Pour apprécier pleinement cette chronique multiforme, il faut se souvenir du parcours des deux réalisatrices. Lise Akoka et Romane Gueret viennent toutes deux de la pratique du casting et du coaching d’enfants, et cette dernière a une même une formation de psychologue. Elle dit : "Le cinéma est un endroit de catharsis, de recherche de soi-même". Au delà du fameux paradoxe du comédien, il y a le travail du jeu, qui fonctionne, ansi que l’association libre et le transfert comme des éléments essentiels d’une thérapie. Et sans référence aux grands anciens (Melanie Klein ou Donald Winnicott), le film fonctionne comme une démonstration.


 

Ces enfants acteurs, on ne sait pas ce qu’ils vont devenir. Angélique Gernez, l’héroïne de Chasse Royale, a été intégrée dans l’équipe des Pires. Mallory Wanecque et Timéo Mahaut s’y révèlent et pourraient continuer dans ce qui deviendrait un métier. Mais ce n’est pas le sujet du film, le cinéma n’est pas ce monde magique à quoi il ressemble de loin, être élu un moment ne veut pas dire devenir une star, ce qui n’est, de toute façon, ni une sinécure ni un happy ending durable et désirable. Et dans toutes les cités, la vie est dure et les enfants, quand aucun événement n’intervient venu de l’extérieur, reproduisent et perpétuent les dé-formations.


 

D’autres choses aussi sont perceptibles dans ce film plus savant qu’il n’y paraît, et qui ne peut être réduit à un "film de banlieue" ou à un "métafilm".
Notamment l’importance de la personnalité des acteurs, professionnels ou non, indépendamment de leur personnage (3) et cela pour tous les films. Dans Les Pires, ce sont les enfants, figurants ou héros, qui ont apporté la matière première du film.


 


 

Enfin la narration expose la responsabilité des acteurs professionnels (qui jouent les professionnels). Elle est sociale d’abord, ils s’imposent, forcément en état de supériorité, en représentant un univers surestimé face aux habitants de la cité.


 

Mais surtout, ils sont les thérapeutes ambivalents d’enfants fragiles parce qu’en "activité constante de personnification" (4) et, là dans l’espace du film, ils sont comme en cure.

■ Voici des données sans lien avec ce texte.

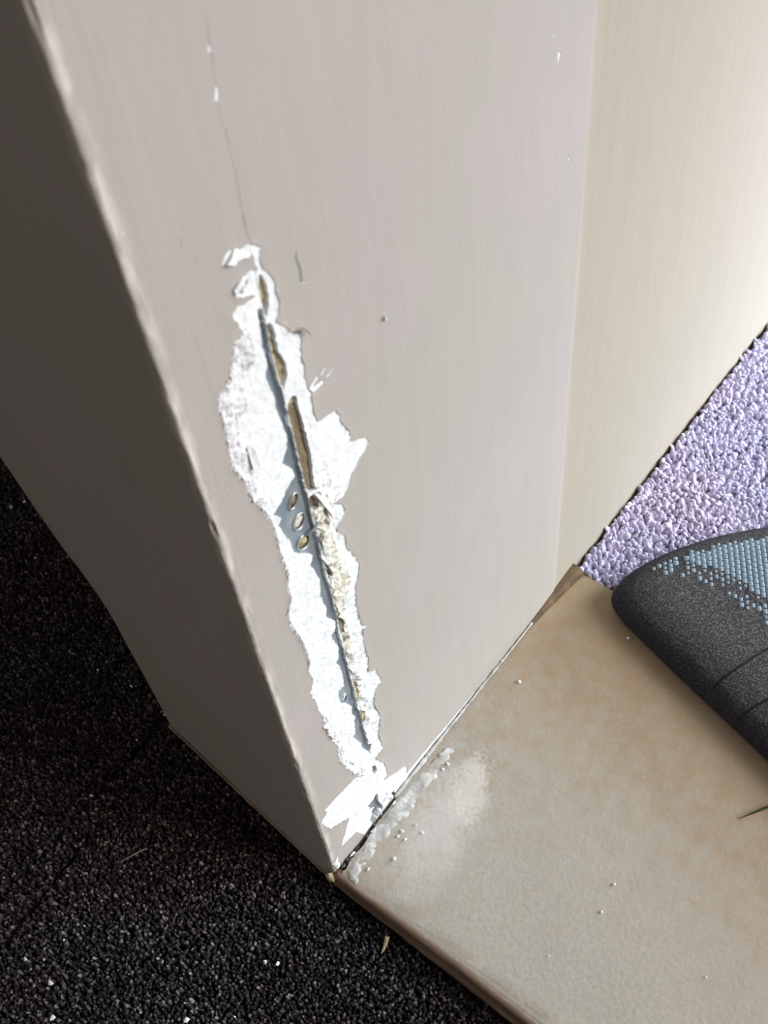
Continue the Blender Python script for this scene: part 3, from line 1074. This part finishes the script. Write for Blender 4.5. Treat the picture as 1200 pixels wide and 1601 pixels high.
# lavender carpet of the bright room
lav = empty('lavender_carpet', (0, 0, 0))
tag(lav, 'pale lavender looped pile carpet in the bright room beyond the ledge', 'carpet')
slab_mesh('carpet_backing', [(LW + .001, -1.8), (2.4, -1.8), (2.4, -.0015), (LW + .006, -.0015), (LW + .001, -.004)], CZ, -.0052, 'lav_back', lav)
p = jgrid(LW + .003, .95, -.50, -.0030, .0026, 8)
tufts('carpet_pile', p, -.0060, .0062, .00185, 9, 'lav_pile', lav, lambda g, n: g.beta(2.2, 2.2, n), .30, 6, True)

# ------------------------------------------------------------------ padded mat lying over the ledge's far edge
mat = empty('padded_mat', (0.30, -0.14, .001))
tag(mat, 'dark grey speckled padded mat with blue-grey woven top, lying on the lavender carpet', 'mat')
edge_px = [(1330, 1325), (1200, 1198), (1150, 1150), (1100, 1103), (1050, 1056), (1000, 1006), (965, 974), (950, 957), (946, 942), (956, 928), (975, 912), (1005, 893), (1045, 874), (1100, 856), (1150, 845), (1200, 838), (1290, 828), (1400, 822)]
op = FL(edge_px, .002)
op = [(float(a), float(b)) for a, b in op]
# close it far to the right, in the part outside the picture
last, first = op[-1], op[0]
op += [(last[0] + .06, last[1] - .05), (last[0] + .05, -.42), (first[0] + .16, -.50), (first[0] + .02, -.44), (first[0] - .012, -.36)]


def smooth_closed(P, it=2, n=220):
    P = np.asarray(P)
    seg = np.linalg.norm(np.roll(P, -1, 0) - P, axis=1)
    s = np.concatenate([[0], np.cumsum(seg)])
    Q = np.vstack([P, P[:1]])
    t = np.linspace(0, s[-1], n, endpoint=False)
    R_ = np.stack([np.interp(t, s, Q[:, 0]), np.interp(t, s, Q[:, 1])], 1)
    for _ in range(it):
        R_ = (np.roll(R_, 1, 0) + 2 * R_ + np.roll(R_, -1, 0)) / 4
    return R_


op = smooth_closed(op, 5)
cen = op.mean(0)
# inward offset direction
tg = np.roll(op, -1, 0) - np.roll(op, 1, 0)
nrm = np.stack([-tg[:, 1], tg[:, 0]], 1) / np.linalg.norm(tg, axis=1)[:, None]
if ((cen - op) * nrm).sum() < 0:
    nrm = -nrm
HM = .026
prof = [(.0045, .0005), (.0012, .0030), (.0000, .0075), (.0008, .0120), (.0035, .0170), (.0080, .0210), (.0140, .0238), (.0220, .0255), (.0320, .0260)]
rings = []
for d, z in prof:
    q = op + nrm * d
    for _ in range(int(d / .0004)):
        q = (np.roll(q, 1, 0) + 2 * q + np.roll(q, -1, 0)) / 4
    rings.append(np.column_stack([q, np.full(len(q), z)]))
N = len(op)


def strip(name, rr, mt, cap=False):
    vs = np.vstack(rr) - np.array(mat.location)
    vs[:, 2] += .001
    fs = []
    for i in range(len(rr) - 1):
        for j in range(N):
            u_ = (j + 1) % N
            fs.append((i * N + j, i * N + u_, (i + 1) * N + u_, (i + 1) * N + j))
    if cap:
        rim_ = rr[-1][:, :2]
        a_, b_ = rim_.min(0), rim_.max(0)
        g_ = np.stack(np.meshgrid(np.arange(a_[0], b_[0], .008), np.arange(a_[1], b_[1], .008)), -1).reshape(-1, 2)
        c_ = rim_.mean(0)
        V_, T_ = sheet([rim_], [], g_[in_poly(g_, c_ + (rim_ - c_) * .98)])
        n0 = len(vs)
        vs = np.vstack([vs, np.column_stack([V_, np.full(len(V_), rr[-1][0, 2])]) - np.array(mat.location) + np.array((0, 0, .001))])
        fs += [tuple(n0 + t) for t in T_]
    o = mesh_obj(name, vs, fs, mt, mat, smooth=True)
    return o


o = strip('side_band', rings[:6], 'felt')
o['label'] = 'dark navy side band'
strip('felt_top', rings[5:], 'felt', True)
# woven blue-grey panel on the far part of the top, thinning out towards the felt
wp = FL([(1010, 888), (1050, 868), (1110, 852), (1200, 836), (1290, 827), (1420, 824), (1480, 1030), (1400, 1060), (1300, 1040), (1215, 990), (1150, 942), (1080, 905)], .026)
core = FL([(1070, 872), (1120, 855), (1200, 840), (1290, 830), (1400, 828), (1450, 1000), (1390, 1030), (1300, 1000), (1225, 955), (1150, 908)], .026)
wp, core = np.array(wp), np.array(core)
ca, sa = math.cos(.55), math.sin(.55)
q = np.stack(np.meshgrid(np.arange(-.25, .30, .0040), np.arange(-.30, .25, .0034)), -1).reshape(-1, 2)
q[:, 0] += (np.round(q[:, 1] / .0034) % 2) * .0020
q = np.stack([q[:, 0] * ca - q[:, 1] * sa + .33, q[:, 0] * sa + q[:, 1] * ca - .12], 1)
q = q[in_poly(q, wp) & in_poly(q, op + nrm * .004)]
inc = in_poly(q, core)
OPX = op[:, 0][None], op[:, 1][None]
wv_v, wv_f = [], []
for (x, y), ic in zip(q, inc):
    if not ic and random.random() < .35:
        continue
    j = np.hypot(op[:, 0] - x, op[:, 1] - y).argmin()
    dep = ((np.array((x, y)) - op[j]) * nrm[j]).sum()
    z = np.interp(dep, [p_[0] for p_ in prof[2:]], [p_[1] for p_ in prof[2:]])
    sc = 1.0 if ic else random.uniform(.5, .9)
    i0 = len(wv_v)
    for (dx, dy, dz) in ((-.0021, -.0018, -.0006), (.0021, -.0018, -.0006), (.0021, .0018, -.0006), (-.0021, .0018, -.0006), (-.0011, -.0008, .0006), (.0011, -.0008, .0006), (.0011, .0008, .0006), (-.0011, .0008, .0006)):
        wv_v.append((x + (dx * ca - dy * sa) * sc - .30, y + (dx * sa + dy * ca) * sc + .14, z + dz * sc + .0002))
    wv_f += [(i0 + 4, i0 + 5, i0 + 6, i0 + 7)] + [(i0 + a, i0 + (a + 1) % 4, i0 + 4 + (a + 1) % 4, i0 + 4 + a) for a in range(4)]
o = mesh_obj('woven_panel', wv_v, wv_f, 'weave', mat, smooth=True)
o['kind'] = 'stuff'
o['label'] = 'blue-grey woven fabric panel'
# two stitched seams across the side band
for px0, px1 in (((1112, 1088), (1215, 1010)), ((1150, 1134), (1230, 1085))):
    path = []
    a, b = np.array(on_floor(*px0, .008)), np.array(on_floor(*px1, .022))
    for t in np.linspace(0, 1, 24):
        x, y = a + (b - a) * t
        ds = np.hypot(op[:, 0] - x, op[:, 1] - y)
        j = ds.argmin()
        dep = max(0, ((np.array((x, y)) - op[j]) * nrm[j]).sum())
        z = np.interp(dep, [0, .0008, .0035, .008, .014, .022, .032], [.0085, .012, .017, .021, .0238, .0255, .026])
        path.append((x - .30, y + .14, z + .0003))
    tube('seam', path, .0006, 'thread', mat, 6)

# ------------------------------------------------------------------ small loose things
a, b = on_floor(1156, 1279, .002), on_floor(1228, 1251, .003)
vs, fs = [], []
for i, t in enumerate(np.linspace(0, 1, 14)):
    x, y = a[0] + (b[0] - a[0]) * t, a[1] + (b[1] - a[1]) * t
    wd = .0001 + .0007 * math.sin(min(1, t * 1.6) * math.pi / 2)
    z = .0007 + .0016 * math.sin(t * math.pi)
    dx, dy = -(b[1] - a[1]), (b[0] - a[0])
    L = math.hypot(dx, dy)
    for s_, dz in ((-1, .0003), (0, 0), (1, .0003), (0, -.0004)):
        vs.append((x + dx / L * wd * s_, y + dy / L * wd * s_, z + dz))
for i in range(13):
    for j in range(4):
        fs.append((i * 4 + j, i * 4 + (j + 1) % 4, (i + 1) * 4 + (j + 1) % 4, (i + 1) * 4 + j))
fs += [(3, 2, 1, 0), (52, 53, 54, 55)]
tag(mesh_obj('grass_blade', vs, fs, 'blade', smooth=True), 'dark green grass blade lying on the beige ledge', 'grass blade')

pt = [(*on_floor(px, py, CZ + .004), z) for px, py, z in ((606, 1466, CZ + .006), (603, 1474, CZ + .0035), (599, 1482, CZ + .0015), (595, 1489, CZ + .0015))]
tag(tube('wood_splinter', pt, [.0014, .0012, .0008, .0003], 'rawwood', None, 5), 'pale wood splinter sticking out under the brown ledge edge', 'splinter')
pt = [(*on_floor(px, py, CZ + .0015), CZ + .0020) for px, py in ((188, 1349), (200, 1342), (212, 1335), (222, 1330), (231, 1327))]
tag(tube('white_fibre', pt, [.0002, .0003, .0004, .0004, .0002], 'fibre', None, 5), 'thin pale fibre lying on the charcoal carpet', 'fibre')

dark_c = [(153, 1048, .0015), (143, 1244, .0011), (40, 1500, .0014), (79, 1537, .0017), (83, 1591, .0017), (292, 1594, .0017), (414, 1504, .0013), (434, 1506, .0012),
          (18, 793, .0016), (38, 785, .0013), (55, 873, .0012), (205, 1073, .0011), (258, 1118, .0011), (214, 1157, .0009), (132, 1448, .0008), (100, 1470, .0007), (367, 1590, .0009)]
for i, (px, py, r) in enumerate(dark_c):
    v, f = crumb_mesh(400 + i, r)
    x, y = on_floor(px, py, CZ + .001)
    o = mesh_obj('plaster_crumb', v, f, 'plaster')
    o.location = (x, y, CZ + .0012 + r * .2)
    tag(o, {0: 'white plaster crumb on charcoal carpet left of the dark wall end', 2: 'white crumb on charcoal carpet by the left picture edge, upper of three',
            3: 'white crumb on charcoal carpet, middle of three in the lower left corner', 4: 'white crumb on charcoal carpet, lowest in the left corner',
            5: 'white crumb on charcoal carpet at the bottom edge, halfway to the ledge', 6: 'left crumb of a pair on charcoal carpet below the ledge corner',
            7: 'right crumb of a pair on charcoal carpet below the ledge corner', 8: 'white crumb on charcoal carpet at far upper left, nearer the picture edge',
            9: 'white crumb on charcoal carpet at far upper left, nearer the wall'}.get(i, 'tiny white plaster speck scattered on the charcoal carpet pile'), 'crumb', 'plaster crumbs on the charcoal carpet')
led_c = [(812, 1066, .0012), (982, 998, .0013), (616, 1343, .0017), (575, 1359, .0011), (660, 1302, .0009), (960, 1383, .0010), (940, 1426, .0009), (858, 1494, .0008), (1104, 1528, .0008),
         (628, 1300, .0012), (634, 1312, .0010), (622, 1308, .0009), (700, 1195, .0011), (692, 1203, .0010), (650, 1290, .0008)]
for i, (px, py, r) in enumerate(led_c):
    v, f = crumb_mesh(500 + i, r)
    x, y = on_floor(px, py, .0005)
    o = mesh_obj('plaster_crumb', v, f, 'plaster')
    o.location = (x, y, r * .55)
    tag(o, {0: 'white plaster crumb on the beige ledge near the middle of the wall joint', 1: 'white plaster crumb on the beige ledge against the dark mat edge',
            2: 'largest white plaster crumb on the ledge beside the caulk smear', 3: 'white plaster crumb on the ledge nearest its brown wooden corner',
            7: 'white speck low on the ledge near its brown wooden edge', 8: 'white speck in the lower right corner of the ledge'}.get(i, 'tiny white plaster speck on the beige ledge surface'), 'crumb', 'plaster crumbs on the ledge')
for i, (px, py, r) in enumerate([(1027, 716, .0016), (977, 785, .0013), (968, 788, .0010), (1062, 678, .0016), (919, 868, .0012)]):
    v, f = crumb_mesh(600 + i, r)
    x, y = on_floor(px, py, .001)
    o = mesh_obj('plaster_crumb', v, f, 'plaster')
    o.location = (x, min(y, -.003), .0012)
    tag(o, ('white crumb on lavender carpet edge, alone halfway along the wall joint', 'right crumb of a close pair where lavender carpet meets wall', 'left crumb of a close pair where lavender carpet meets wall',
            'white crumb on lavender carpet edge, farthest along the wall', 'white crumb at the tip of lavender carpet beside the brown wedge')[i], 'crumb', 'plaster crumbs on the lavender carpet')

Pour les humains, la frontière entre imaginaire et réel est poreuse, c’est pour cela qu’ils peuvent devenir fous.


 

On pourrait même ajouter, même si ce n’est pas dans le film et si les temps ont bien changé, cette idée qui circula beaucoup dans la pensée collective des années post Mai 68 : Réussir une psychanalyse, pour devenir "normal", c’est évacuer la possibilité de faire la révolution.
Lise Akoka et Romane Gueret semblent être parfaitement conscientes de la gravité du propos de leur œuvre.

Anne Vignaux-Laurent
Jeune Cinéma en ligne directe

1. Prix Illy à la Quinzaine des Réalisateurs, Festival de Cannes 2016 ; Grand Prix du Festival international du court-métrage de Lille 2016 ; Prix du meilleur court-métrage au Festival international du film indépendant de Bordeaux 2016 ; Mention spéciale au Festival du film de Sarlat 2016 ; Grand prix au festival Cinébanlieue 2016 ; Grand Prix du Jury courts-métrages français et Prix d’interprétation masculine pour Eddhy Dupont au Festival Premiers Plans d’Angers 2017 ; Nomination aux César 2017 ; Sélection au Festival international du court-métrage de Clermont-Ferrand 2017.

2. Prix Un certain regard du Festival de Cannes 2022.

3. Ce que disait Pier Paolo Pasolini : "Entretien avec Lino Peroni", Jeune Cinéma n°33, octobre 1968

4. Selon les termes de Melanie Klein.


Les Pires. Réal, sc : Lise Akoka & Romane Gueret ; sc : Éléonore Gurrey ; ph : Éric Dumont ; mont : Albertine Lastera. Int : François Creton, Johan Heldenbergh, Dominique Frot, Mallory Wanecque, Timéo Mahaut, Loïc Pech, Mélina Vanderplancke (France, 2022, 99 mn).